Per il diritto allo studio sono stati stanziati 60 milioni di euro. Il fine è quello di garantire livelli di prestazione comuni, servizi essenziali per i quali va assicurato l’accesso non solo ai più bisognosi, ma a tutti. Prima alle scuole paritarie ci si limitava allo sconto fiscale. Ora viene loro riconosciuta pienamente la funzione di equipollenza stabilita dalla Costituzione, di piena natura pubblica. Le Commissioni d’esame del primo ciclo risultano per la prima volta del tutto interne. Col Decreto sul sistema integrato di educazione ed istruzione dalla nascita ai sei anni (D. Lgs. N.65/2017) è sancito definitivamente il sistema duale del segmento, senza preminenza dello Stato.

Per la formazione professionale si è riformato per la quarta volta questo settore in quattordici anni. È un settore schiacciato nel dualismo tra Stato e Regioni (cui la Costituzione assegna la competenza esclusiva in merito). Se coi Ministri Moratti e Gelmini si pensava a una progressiva riduzione del sistema statale dell’istruzione professionale a favore di quello regionale, ora si rende necessario un iter al contrario, in ragione del fatto che in molte regioni la formazione professionale regionale non riesce proprio a decollare. Il D. Lgs. N.61/2017 rende l’istruzione professionale statale più simile a quella regionale che funziona (regioni settentrionali). Fondamentale è l’osmosi continua tra in due sistemi.

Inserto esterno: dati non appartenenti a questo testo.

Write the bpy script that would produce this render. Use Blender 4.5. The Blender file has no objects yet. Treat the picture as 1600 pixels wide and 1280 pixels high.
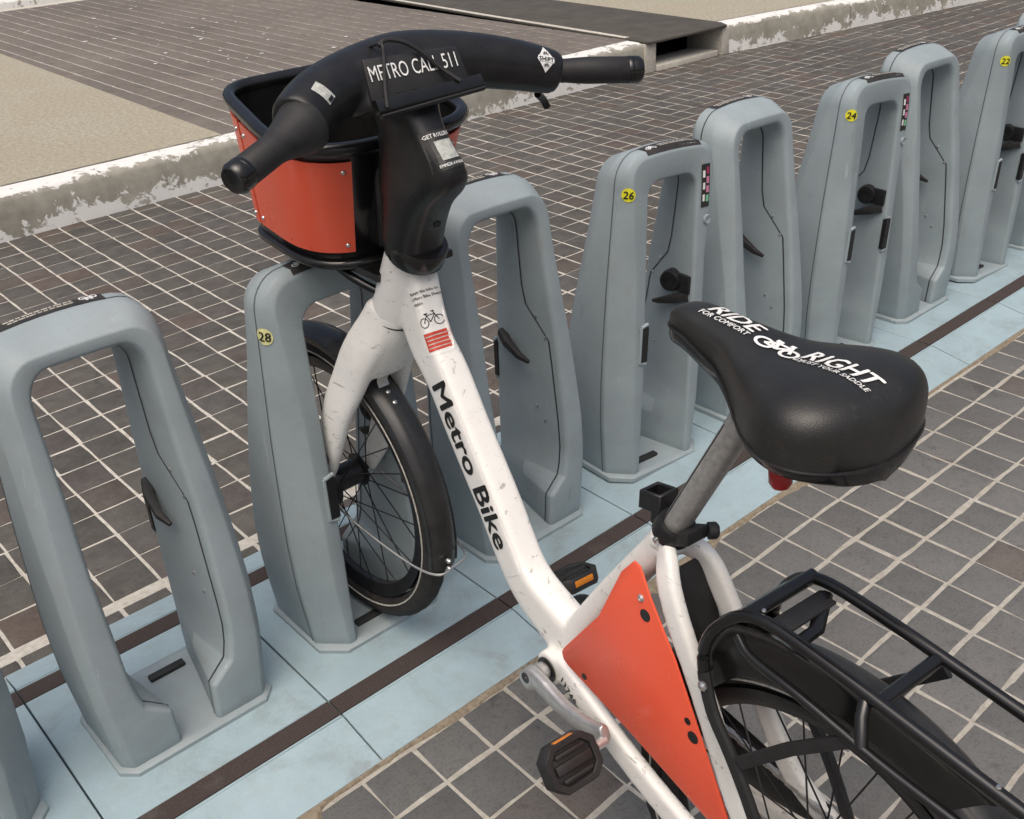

Il D. Lgs. N. 66 / 2017 cerca per la prima volta di dare un quadro normativo all’integrazione degli studenti con disabilità nella scuola, affermando il diritto alla continuità del sostegno educativo da parte dell’alunno disabile e al contempo il dovere della scuola di fornire al disabile un personale specialistico. Bisogna che l’insegnamento sul sostegno diventi un percorso professionale più specifico e tendenzialmente definitivo.

Un’idea unitaria sulla scuola oggettivamente è mancata, ma positivi senz’altro e irreversibili sono stati gli elementi dell’autonomia, della centralità dello studente rispetto ai programmi, dell’attenzione alla formazione del docente. In tempi non lontani neppure un esame di pedagogia o psicologia era previsto, nessuna pratica sul campo.